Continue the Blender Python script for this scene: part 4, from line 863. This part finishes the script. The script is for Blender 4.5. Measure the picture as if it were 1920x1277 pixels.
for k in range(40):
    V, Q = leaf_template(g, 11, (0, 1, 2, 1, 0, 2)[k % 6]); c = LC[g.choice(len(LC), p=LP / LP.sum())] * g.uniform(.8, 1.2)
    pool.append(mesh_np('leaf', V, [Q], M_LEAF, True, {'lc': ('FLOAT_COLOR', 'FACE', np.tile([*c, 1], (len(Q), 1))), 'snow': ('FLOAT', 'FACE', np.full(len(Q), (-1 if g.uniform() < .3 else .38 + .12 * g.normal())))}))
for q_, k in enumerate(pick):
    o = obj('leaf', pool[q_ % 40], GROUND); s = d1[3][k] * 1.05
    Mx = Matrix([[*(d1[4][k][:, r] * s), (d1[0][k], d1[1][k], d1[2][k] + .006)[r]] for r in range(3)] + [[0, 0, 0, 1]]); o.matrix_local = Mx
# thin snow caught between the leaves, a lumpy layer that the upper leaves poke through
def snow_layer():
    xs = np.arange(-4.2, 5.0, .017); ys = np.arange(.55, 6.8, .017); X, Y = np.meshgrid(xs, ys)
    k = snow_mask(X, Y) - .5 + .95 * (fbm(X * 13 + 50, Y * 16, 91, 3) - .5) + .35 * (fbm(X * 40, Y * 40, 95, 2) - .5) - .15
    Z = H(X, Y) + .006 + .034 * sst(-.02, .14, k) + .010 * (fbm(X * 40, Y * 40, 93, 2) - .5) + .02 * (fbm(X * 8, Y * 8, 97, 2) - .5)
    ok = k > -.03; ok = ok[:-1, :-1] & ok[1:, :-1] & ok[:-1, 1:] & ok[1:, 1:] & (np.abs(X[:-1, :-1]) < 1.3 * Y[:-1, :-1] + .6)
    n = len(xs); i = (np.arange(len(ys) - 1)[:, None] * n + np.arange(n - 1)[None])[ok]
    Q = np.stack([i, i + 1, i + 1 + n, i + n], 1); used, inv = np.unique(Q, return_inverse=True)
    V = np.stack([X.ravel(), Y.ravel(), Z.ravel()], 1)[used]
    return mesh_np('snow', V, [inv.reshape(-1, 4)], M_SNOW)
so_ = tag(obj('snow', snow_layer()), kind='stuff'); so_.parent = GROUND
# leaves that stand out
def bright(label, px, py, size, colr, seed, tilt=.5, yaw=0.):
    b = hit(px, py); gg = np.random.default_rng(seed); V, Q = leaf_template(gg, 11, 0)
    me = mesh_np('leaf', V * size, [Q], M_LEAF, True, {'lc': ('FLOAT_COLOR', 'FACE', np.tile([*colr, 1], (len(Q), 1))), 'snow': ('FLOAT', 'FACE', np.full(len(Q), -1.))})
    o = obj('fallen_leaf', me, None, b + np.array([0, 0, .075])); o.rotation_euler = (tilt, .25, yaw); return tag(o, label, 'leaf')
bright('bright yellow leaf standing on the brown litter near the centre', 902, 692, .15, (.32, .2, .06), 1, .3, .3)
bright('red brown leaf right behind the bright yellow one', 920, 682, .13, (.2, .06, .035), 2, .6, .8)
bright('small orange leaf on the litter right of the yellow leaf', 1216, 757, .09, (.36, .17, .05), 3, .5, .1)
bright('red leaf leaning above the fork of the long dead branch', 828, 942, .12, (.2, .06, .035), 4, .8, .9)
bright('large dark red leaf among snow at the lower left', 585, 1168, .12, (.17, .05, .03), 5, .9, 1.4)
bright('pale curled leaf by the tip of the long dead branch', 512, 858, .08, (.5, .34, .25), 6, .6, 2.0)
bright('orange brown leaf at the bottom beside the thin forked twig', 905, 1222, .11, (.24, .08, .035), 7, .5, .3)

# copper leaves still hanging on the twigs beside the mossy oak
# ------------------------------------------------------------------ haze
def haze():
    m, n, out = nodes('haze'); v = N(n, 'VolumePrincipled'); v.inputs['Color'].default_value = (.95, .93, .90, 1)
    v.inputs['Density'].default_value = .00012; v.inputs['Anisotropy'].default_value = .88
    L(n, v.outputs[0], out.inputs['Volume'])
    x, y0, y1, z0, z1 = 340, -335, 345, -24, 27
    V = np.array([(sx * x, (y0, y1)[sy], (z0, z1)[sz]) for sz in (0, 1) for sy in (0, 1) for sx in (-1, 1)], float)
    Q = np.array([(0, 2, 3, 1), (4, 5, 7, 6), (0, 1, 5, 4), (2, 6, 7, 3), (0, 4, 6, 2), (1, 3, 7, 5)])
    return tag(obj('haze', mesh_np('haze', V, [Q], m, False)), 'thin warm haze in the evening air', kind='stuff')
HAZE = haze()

- _Job_:
Could you quote the material above in full, exactly as it stands?

- _Complete answer_:
Continue the Blender Python script for this scene: part 4, from line 863. This part finishes the script. The script is for Blender 4.5. Measure the picture as if it were 1920x1277 pixels.
for k in range(40):
    V, Q = leaf_template(g, 11, (0, 1, 2, 1, 0, 2)[k % 6]); c = LC[g.choice(len(LC), p=LP / LP.sum())] * g.uniform(.8, 1.2)
    pool.append(mesh_np('leaf', V, [Q], M_LEAF, True, {'lc': ('FLOAT_COLOR', 'FACE', np.tile([*c, 1], (len(Q), 1))), 'snow': ('FLOAT', 'FACE', np.full(len(Q), (-1 if g.uniform() < .3 else .38 + .12 * g.normal())))}))
for q_, k in enumerate(pick):
    o = obj('leaf', pool[q_ % 40], GROUND); s = d1[3][k] * 1.05
    Mx = Matrix([[*(d1[4][k][:, r] * s), (d1[0][k], d1[1][k], d1[2][k] + .006)[r]] for r in range(3)] + [[0, 0, 0, 1]]); o.matrix_local = Mx
# thin snow caught between the leaves, a lumpy layer that the upper leaves poke through
def snow_layer():
    xs = np.arange(-4.2, 5.0, .017); ys = np.arange(.55, 6.8, .017); X, Y = np.meshgrid(xs, ys)
    k = snow_mask(X, Y) - .5 + .95 * (fbm(X * 13 + 50, Y * 16, 91, 3) - .5) + .35 * (fbm(X * 40, Y * 40, 95, 2) - .5) - .15
    Z = H(X, Y) + .006 + .034 * sst(-.02, .14, k) + .010 * (fbm(X * 40, Y * 40, 93, 2) - .5) + .02 * (fbm(X * 8, Y * 8, 97, 2) - .5)
    ok = k > -.03; ok = ok[:-1, :-1] & ok[1:, :-1] & ok[:-1, 1:] & ok[1:, 1:] & (np.abs(X[:-1, :-1]) < 1.3 * Y[:-1, :-1] + .6)
    n = len(xs); i = (np.arange(len(ys) - 1)[:, None] * n + np.arange(n - 1)[None])[ok]
    Q = np.stack([i, i + 1, i + 1 + n, i + n], 1); used, inv = np.unique(Q, return_inverse=True)
    V = np.stack([X.ravel(), Y.ravel(), Z.ravel()], 1)[used]
    return mesh_np('snow', V, [inv.reshape(-1, 4)], M_SNOW)
so_ = tag(obj('snow', snow_layer()), kind='stuff'); so_.parent = GROUND
# leaves that stand out
def bright(label, px, py, size, colr, seed, tilt=.5, yaw=0.):
    b = hit(px, py); gg = np.random.default_rng(seed); V, Q = leaf_template(gg, 11, 0)
    me = mesh_np('leaf', V * size, [Q], M_LEAF, True, {'lc': ('FLOAT_COLOR', 'FACE', np.tile([*colr, 1], (len(Q), 1))), 'snow': ('FLOAT', 'FACE', np.full(len(Q), -1.))})
    o = obj('fallen_leaf', me, None, b + np.array([0, 0, .075])); o.rotation_euler = (tilt, .25, yaw); return tag(o, label, 'leaf')
bright('bright yellow leaf standing on the brown litter near the centre', 902, 692, .15, (.32, .2, .06), 1, .3, .3)
bright('red brown leaf right behind the bright yellow one', 920, 682, .13, (.2, .06, .035), 2, .6, .8)
bright('small orange leaf on the litter right of the yellow leaf', 1216, 757, .09, (.36, .17, .05), 3, .5, .1)
bright('red leaf leaning above the fork of the long dead branch', 828, 942, .12, (.2, .06, .035), 4, .8, .9)
bright('large dark red leaf among snow at the lower left', 585, 1168, .12, (.17, .05, .03), 5, .9, 1.4)
bright('pale curled leaf by the tip of the long dead branch', 512, 858, .08, (.5, .34, .25), 6, .6, 2.0)
bright('orange brown leaf at the bottom beside the thin forked twig', 905, 1222, .11, (.24, .08, .035), 7, .5, .3)

# copper leaves still hanging on the twigs beside the mossy oak
# ------------------------------------------------------------------ haze
def haze():
    m, n, out = nodes('haze'); v = N(n, 'VolumePrincipled'); v.inputs['Color'].default_value = (.95, .93, .90, 1)
    v.inputs['Density'].default_value = .00012; v.inputs['Anisotropy'].default_value = .88
    L(n, v.outputs[0], out.inputs['Volume'])
    x, y0, y1, z0, z1 = 340, -335, 345, -24, 27
    V = np.array([(sx * x, (y0, y1)[sy], (z0, z1)[sz]) for sz in (0, 1) for sy in (0, 1) for sx in (-1, 1)], float)
    Q = np.array([(0, 2, 3, 1), (4, 5, 7, 6), (0, 1, 5, 4), (2, 6, 7, 3), (0, 4, 6, 2), (1, 3, 7, 5)])
    return tag(obj('haze', mesh_np('haze', V, [Q], m, False)), 'thin warm haze in the evening air', kind='stuff')
HAZE = haze()